New Jersey’s criminal harassment statute has long occupied the space in which the messiest family law disputes cross over into the realm of criminal law. Although there are indeed many legitimate cases of harassment that deserve punishment, in recent years New Jersey appellate courts increasingly had noted that the harassment statute too often criminalized “ordinary domestic contretemps” – i.e. the non-violent verbal sparring that accompanies the disintegration of a marriage or romantic relationship. In the view of the courts (and many frustrated family law and criminal attorneys), New Jersey’s harassment statute was too permissive in allowing an angry spouse or romantic partner to file criminal or civil domestic violence charges after being subjected to hurtful or vile insults, even where there had been no actual violence or threat of harm. 
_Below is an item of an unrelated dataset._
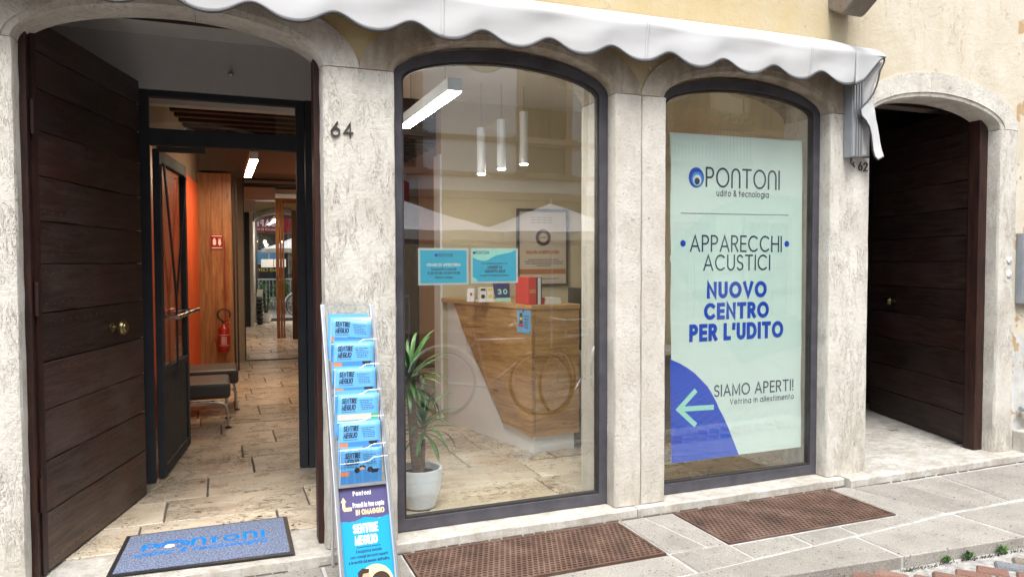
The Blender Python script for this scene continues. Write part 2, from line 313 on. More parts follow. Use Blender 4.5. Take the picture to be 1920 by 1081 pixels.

Though the decision received little press coverage, it will drastically affect thousands of civil and criminal domestic violence actions in New Jersey courts.

In State v. Burkert, decided on December 19, 2017, the New Jersey Supreme Court determined that New Jersey’s broadly-written harassment statute could not be squared with the First Amendment to the United States Constitution, which protects the right to voice “offensive discourse, hateful ideas, and crude language” in the name of a free flow of ideas. Rather than strike down the statute as unconstitutional, however, the Court in Burkert chose to rewrite it, effectively decriminalizing the type of non-violent and non-threatening verbal assaults that too often had formed the basis of criminal or civil domestic violence charges. Though the decision received little press coverage, it will drastically affect thousands of civil and criminal domestic violence actions in New Jersey courts.

Burkert arose out of a conflict in the workplace. The defendant, a corrections officer at the Union County Jail, littered the jail with fliers depicting a co-worker’s wedding photos with added sexually-charged, personally offensive comments. The defendant was convicted of harassment, which makes it a criminal offense to “engage in any other course of alarming conduct or of repeatedly committed acts with purpose to alarm or seriously annoy such other person” with the purpose to “harass.” In other words, the statute allowed a criminal conviction for the purposeful “harassment” of another as long as the defendant’s intent was to “alarm or seriously annoy.”

Justice Albin, writing for the Court, explained that the harassment statute was never intended to criminalize “the common stresses, shocks, and insults of life that come from exposure to crude remarks and offensive expressions” or to “enforce a code of civil behavior or proper manners.”  The vague language of the harassment statute failed to “put a reasonable person on sufficient notice of the kinds of speech that the statute proscribes.” To save the statute from unconstitutionality, the Court chose to effectively rewrite the statute by construing the “any other course of alarming conduct” and “seriously annoy” language as “repeated communications directed at a person that reasonably put that person in fear for his safety or security or that intolerably interfere with that person’s reasonable expectation of privacy.”

Thus, the new touchstones of non-violent harassment are (1) a reasonable fear for one’s safety, or (2) an “intolerable interference” with one’s reasonable expectation of privacy. An attempt to “seriously annoy” will no longer support a harassment charge.